Subject: Re: best way 4 accurate date
To: glenbo <glenbo@animal.blarg.net>
From: Donald Lee <donlee_68k@icompute.com>
List: port-mac68k
Date: 07/11/2001 08:21:45
>On Wed, 11 Jul 2001, John wrote:
>
>> Hello,
>>
>> > I understand the problems old macs have with losing time as described in
>> > the FAQ, I just didn't think it would be this bad. I have a quadra 840av.
>> > I set up a cron to run hourly with ntpdate:
>> > 0 * * * * /usr/sbin/ntpdate -s tick.usno.navy.mil tock.usno.navy.mil
>>
>>[snip]
>>
>> I've heard that some systems won't run ntpd if the time is off too much -
>> that ntpd gets confused or something. Anyone else care to speak of
>> experiences of running ntpd on machines with really screwed clocks?
>>
>> John Klos
>>
I ran ntpd on my 68K macs w/ NetBSD for quite a while until I
took them out of production. I spent some time trying to track down
why the clocks drift so much.
There is a long thread on this subject in this list around January 2000.

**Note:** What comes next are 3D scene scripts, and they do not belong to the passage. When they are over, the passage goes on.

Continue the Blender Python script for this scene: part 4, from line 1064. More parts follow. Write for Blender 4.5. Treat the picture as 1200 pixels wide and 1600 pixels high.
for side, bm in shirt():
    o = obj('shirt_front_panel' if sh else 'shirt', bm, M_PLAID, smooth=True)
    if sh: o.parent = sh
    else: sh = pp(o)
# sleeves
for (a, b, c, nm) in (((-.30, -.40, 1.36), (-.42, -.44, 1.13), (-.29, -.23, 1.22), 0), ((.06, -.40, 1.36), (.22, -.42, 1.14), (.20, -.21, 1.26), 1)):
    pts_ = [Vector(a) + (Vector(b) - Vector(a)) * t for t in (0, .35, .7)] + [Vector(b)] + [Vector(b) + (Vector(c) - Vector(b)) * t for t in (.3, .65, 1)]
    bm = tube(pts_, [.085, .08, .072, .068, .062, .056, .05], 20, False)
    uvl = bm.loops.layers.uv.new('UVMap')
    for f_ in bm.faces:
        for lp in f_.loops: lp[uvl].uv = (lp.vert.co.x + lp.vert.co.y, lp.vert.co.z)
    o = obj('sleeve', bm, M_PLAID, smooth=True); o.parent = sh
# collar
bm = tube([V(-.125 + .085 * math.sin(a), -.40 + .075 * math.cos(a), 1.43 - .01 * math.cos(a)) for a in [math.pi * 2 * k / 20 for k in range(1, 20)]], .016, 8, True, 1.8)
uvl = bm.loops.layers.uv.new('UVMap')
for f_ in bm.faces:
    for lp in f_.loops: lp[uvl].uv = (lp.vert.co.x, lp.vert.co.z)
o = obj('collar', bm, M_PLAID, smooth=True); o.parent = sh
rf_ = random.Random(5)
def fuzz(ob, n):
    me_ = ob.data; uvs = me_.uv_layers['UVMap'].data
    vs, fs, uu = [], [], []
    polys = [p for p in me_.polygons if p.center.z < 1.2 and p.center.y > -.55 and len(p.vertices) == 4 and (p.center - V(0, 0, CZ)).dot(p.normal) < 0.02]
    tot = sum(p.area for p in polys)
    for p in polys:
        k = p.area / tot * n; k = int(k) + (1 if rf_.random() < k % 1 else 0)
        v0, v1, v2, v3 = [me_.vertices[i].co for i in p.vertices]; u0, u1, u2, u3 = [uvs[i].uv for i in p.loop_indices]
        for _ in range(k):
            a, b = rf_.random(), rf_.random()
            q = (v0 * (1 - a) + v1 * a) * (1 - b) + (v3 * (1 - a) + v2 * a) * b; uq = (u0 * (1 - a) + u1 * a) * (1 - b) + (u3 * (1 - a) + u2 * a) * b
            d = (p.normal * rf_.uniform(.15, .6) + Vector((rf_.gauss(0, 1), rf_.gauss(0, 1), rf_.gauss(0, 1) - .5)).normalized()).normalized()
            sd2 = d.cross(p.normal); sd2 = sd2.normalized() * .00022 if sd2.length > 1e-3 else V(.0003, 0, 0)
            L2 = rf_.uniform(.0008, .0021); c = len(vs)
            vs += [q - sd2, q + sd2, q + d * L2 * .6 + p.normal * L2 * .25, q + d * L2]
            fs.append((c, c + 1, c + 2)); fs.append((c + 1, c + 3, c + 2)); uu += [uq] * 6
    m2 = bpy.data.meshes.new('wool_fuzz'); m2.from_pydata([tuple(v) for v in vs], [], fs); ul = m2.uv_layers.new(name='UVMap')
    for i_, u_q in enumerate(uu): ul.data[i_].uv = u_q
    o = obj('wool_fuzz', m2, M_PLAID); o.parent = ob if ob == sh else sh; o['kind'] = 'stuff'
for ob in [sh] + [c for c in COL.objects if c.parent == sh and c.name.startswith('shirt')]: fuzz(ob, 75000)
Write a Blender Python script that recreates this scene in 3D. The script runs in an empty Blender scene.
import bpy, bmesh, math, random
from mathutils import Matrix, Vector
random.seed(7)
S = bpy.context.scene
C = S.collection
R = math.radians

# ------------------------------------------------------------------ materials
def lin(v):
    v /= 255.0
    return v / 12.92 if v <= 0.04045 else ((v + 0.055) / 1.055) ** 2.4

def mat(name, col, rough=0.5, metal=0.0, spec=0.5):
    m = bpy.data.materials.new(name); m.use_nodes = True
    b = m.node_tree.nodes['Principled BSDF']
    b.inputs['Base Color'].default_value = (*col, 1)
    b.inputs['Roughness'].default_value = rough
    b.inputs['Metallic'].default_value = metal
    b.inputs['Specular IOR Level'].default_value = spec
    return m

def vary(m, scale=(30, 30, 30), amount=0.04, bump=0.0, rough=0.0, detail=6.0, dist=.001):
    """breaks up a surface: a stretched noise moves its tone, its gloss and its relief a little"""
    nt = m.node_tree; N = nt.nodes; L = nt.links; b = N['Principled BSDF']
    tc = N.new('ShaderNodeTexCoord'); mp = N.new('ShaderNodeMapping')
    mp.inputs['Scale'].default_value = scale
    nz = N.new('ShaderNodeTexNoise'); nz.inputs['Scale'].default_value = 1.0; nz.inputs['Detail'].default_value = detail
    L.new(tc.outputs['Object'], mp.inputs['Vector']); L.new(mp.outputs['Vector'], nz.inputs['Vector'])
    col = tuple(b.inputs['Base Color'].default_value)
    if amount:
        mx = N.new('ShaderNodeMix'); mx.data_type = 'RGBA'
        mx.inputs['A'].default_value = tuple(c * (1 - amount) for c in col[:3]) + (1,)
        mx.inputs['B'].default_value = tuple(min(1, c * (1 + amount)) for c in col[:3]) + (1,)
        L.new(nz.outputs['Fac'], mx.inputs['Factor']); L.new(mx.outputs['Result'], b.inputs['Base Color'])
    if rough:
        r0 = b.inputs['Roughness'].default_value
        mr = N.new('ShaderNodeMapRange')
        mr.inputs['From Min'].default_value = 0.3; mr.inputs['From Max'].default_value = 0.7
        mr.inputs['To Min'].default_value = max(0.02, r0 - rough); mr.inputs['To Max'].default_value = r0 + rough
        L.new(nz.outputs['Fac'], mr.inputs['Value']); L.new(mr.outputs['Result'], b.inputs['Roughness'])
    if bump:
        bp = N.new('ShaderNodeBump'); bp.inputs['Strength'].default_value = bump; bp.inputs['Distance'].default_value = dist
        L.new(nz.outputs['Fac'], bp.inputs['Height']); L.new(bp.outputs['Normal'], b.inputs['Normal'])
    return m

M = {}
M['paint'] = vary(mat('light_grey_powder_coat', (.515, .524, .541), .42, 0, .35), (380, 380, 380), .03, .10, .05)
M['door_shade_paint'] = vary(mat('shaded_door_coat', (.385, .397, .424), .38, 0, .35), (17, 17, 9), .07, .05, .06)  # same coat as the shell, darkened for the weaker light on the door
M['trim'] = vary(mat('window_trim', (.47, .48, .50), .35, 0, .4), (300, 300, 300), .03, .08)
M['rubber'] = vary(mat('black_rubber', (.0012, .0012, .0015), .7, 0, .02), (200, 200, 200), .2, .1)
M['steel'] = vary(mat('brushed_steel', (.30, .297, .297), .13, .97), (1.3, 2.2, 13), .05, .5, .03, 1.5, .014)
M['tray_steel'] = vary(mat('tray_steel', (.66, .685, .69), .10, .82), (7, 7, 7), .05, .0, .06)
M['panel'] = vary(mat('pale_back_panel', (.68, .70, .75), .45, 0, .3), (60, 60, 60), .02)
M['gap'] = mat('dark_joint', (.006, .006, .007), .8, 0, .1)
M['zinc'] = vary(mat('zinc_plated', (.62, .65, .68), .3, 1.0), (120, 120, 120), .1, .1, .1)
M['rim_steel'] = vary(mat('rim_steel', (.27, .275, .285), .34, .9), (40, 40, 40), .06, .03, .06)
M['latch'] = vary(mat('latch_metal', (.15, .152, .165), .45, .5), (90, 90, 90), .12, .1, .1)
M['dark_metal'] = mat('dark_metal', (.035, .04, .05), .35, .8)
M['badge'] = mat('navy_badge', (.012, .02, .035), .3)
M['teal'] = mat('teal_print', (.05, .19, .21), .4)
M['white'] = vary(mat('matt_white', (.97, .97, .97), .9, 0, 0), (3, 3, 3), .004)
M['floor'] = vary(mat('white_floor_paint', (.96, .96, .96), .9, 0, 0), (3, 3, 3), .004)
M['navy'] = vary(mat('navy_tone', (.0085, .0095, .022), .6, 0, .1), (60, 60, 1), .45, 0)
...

Look fr the subject "Re: NetBSD 1.4.1 - Clock stops when doing I/O".
It boils down to some sub-marvelous interrupt handling in the 68K macs.
Clock interrupts can get lost if the kernel is off doing other things that
are higher priority. It turns out that SCSI I/O is one of these
important things, and that SCSI I/O will leave interrupts disabled for
relatively long periods of time, so when doing heavy I/O, the clock
"slows down". What I found was that if I pounded
heavily on a SCSI disk, I could get the clock to almost stop for as long
as I wanted. (Cool. ;-> )
The problem seemed worse on the Q800 series machines than on the IIci/cx
machines, as far as I could tell.
I ran ntpd on the 68K machines, and for the most part, it compensated
pretty well. ntpd would fail from time to time, though and I had to
check it periodically to make sure the daemon was still running.
I think it would fail when the clock drifted
so badly that it thought something was horribly wrong, and quit.